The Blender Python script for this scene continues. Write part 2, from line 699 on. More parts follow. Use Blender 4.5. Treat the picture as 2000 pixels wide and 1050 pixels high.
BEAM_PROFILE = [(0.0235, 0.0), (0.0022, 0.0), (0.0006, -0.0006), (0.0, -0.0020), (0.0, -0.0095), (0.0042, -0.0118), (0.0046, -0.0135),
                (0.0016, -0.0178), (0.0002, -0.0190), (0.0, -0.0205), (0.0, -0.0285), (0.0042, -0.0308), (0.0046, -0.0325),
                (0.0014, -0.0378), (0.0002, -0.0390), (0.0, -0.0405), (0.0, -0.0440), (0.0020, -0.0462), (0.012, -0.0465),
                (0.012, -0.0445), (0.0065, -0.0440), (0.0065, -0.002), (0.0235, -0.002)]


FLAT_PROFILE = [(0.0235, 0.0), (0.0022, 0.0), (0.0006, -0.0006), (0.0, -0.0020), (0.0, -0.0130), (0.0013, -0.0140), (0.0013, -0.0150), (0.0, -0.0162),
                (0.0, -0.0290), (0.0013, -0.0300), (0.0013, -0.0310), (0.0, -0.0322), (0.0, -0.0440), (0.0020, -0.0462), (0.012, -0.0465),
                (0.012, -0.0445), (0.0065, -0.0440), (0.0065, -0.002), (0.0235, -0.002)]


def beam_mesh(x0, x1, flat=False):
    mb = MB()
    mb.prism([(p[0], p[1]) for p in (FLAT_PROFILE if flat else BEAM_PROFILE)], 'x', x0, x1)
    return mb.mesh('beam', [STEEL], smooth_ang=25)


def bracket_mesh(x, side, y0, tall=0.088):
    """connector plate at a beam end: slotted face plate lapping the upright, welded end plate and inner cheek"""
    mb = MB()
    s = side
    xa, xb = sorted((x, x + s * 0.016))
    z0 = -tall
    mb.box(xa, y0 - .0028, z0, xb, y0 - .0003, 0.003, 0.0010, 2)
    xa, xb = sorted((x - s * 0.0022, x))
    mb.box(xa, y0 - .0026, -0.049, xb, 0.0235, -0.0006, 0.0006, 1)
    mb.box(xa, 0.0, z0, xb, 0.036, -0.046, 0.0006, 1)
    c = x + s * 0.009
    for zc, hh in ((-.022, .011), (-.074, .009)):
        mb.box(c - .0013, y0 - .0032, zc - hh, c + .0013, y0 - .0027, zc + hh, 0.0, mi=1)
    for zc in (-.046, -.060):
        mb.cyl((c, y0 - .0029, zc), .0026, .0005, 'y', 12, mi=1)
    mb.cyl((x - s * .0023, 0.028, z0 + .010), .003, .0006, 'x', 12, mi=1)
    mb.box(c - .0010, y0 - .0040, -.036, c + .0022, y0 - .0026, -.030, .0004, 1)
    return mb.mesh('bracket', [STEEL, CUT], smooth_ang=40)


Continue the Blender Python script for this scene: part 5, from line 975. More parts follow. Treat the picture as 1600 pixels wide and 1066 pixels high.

+--

_Challenge_.
Extract the data exactly as given.

_Exercise response_.
The Blender Python script for this scene continues. Write part 2, from line 699 on. More parts follow. Use Blender 4.5. Treat the picture as 2000 pixels wide and 1050 pixels high.
BEAM_PROFILE = [(0.0235, 0.0), (0.0022, 0.0), (0.0006, -0.0006), (0.0, -0.0020), (0.0, -0.0095), (0.0042, -0.0118), (0.0046, -0.0135),
                (0.0016, -0.0178), (0.0002, -0.0190), (0.0, -0.0205), (0.0, -0.0285), (0.0042, -0.0308), (0.0046, -0.0325),
                (0.0014, -0.0378), (0.0002, -0.0390), (0.0, -0.0405), (0.0, -0.0440), (0.0020, -0.0462), (0.012, -0.0465),
                (0.012, -0.0445), (0.0065, -0.0440), (0.0065, -0.002), (0.0235, -0.002)]


FLAT_PROFILE = [(0.0235, 0.0), (0.0022, 0.0), (0.0006, -0.0006), (0.0, -0.0020), (0.0, -0.0130), (0.0013, -0.0140), (0.0013, -0.0150), (0.0, -0.0162),
                (0.0, -0.0290), (0.0013, -0.0300), (0.0013, -0.0310), (0.0, -0.0322), (0.0, -0.0440), (0.0020, -0.0462), (0.012, -0.0465),
                (0.012, -0.0445), (0.0065, -0.0440), (0.0065, -0.002), (0.0235, -0.002)]


def beam_mesh(x0, x1, flat=False):
    mb = MB()
    mb.prism([(p[0], p[1]) for p in (FLAT_PROFILE if flat else BEAM_PROFILE)], 'x', x0, x1)
    return mb.mesh('beam', [STEEL], smooth_ang=25)


def bracket_mesh(x, side, y0, tall=0.088):
    """connector plate at a beam end: slotted face plate lapping the upright, welded end plate and inner cheek"""
    mb = MB()
    s = side
    xa, xb = sorted((x, x + s * 0.016))
    z0 = -tall
    mb.box(xa, y0 - .0028, z0, xb, y0 - .0003, 0.003, 0.0010, 2)
    xa, xb = sorted((x - s * 0.0022, x))
    mb.box(xa, y0 - .0026, -0.049, xb, 0.0235, -0.0006, 0.0006, 1)
    mb.box(xa, 0.0, z0, xb, 0.036, -0.046, 0.0006, 1)
    c = x + s * 0.009
    for zc, hh in ((-.022, .011), (-.074, .009)):
        mb.box(c - .0013, y0 - .0032, zc - hh, c + .0013, y0 - .0027, zc + hh, 0.0, mi=1)
    for zc in (-.046, -.060):
        mb.cyl((c, y0 - .0029, zc), .0026, .0005, 'y', 12, mi=1)
    mb.cyl((x - s * .0023, 0.028, z0 + .010), .003, .0006, 'x', 12, mi=1)
    mb.box(c - .0010, y0 - .0040, -.036, c + .0022, y0 - .0026, -.030, .0004, 1)
    return mb.mesh('bracket', [STEEL, CUT], smooth_ang=40)


Continue the Blender Python script for this scene: part 5, from line 975. More parts follow. Treat the picture as 1600 pixels wide and 1066 pixels high.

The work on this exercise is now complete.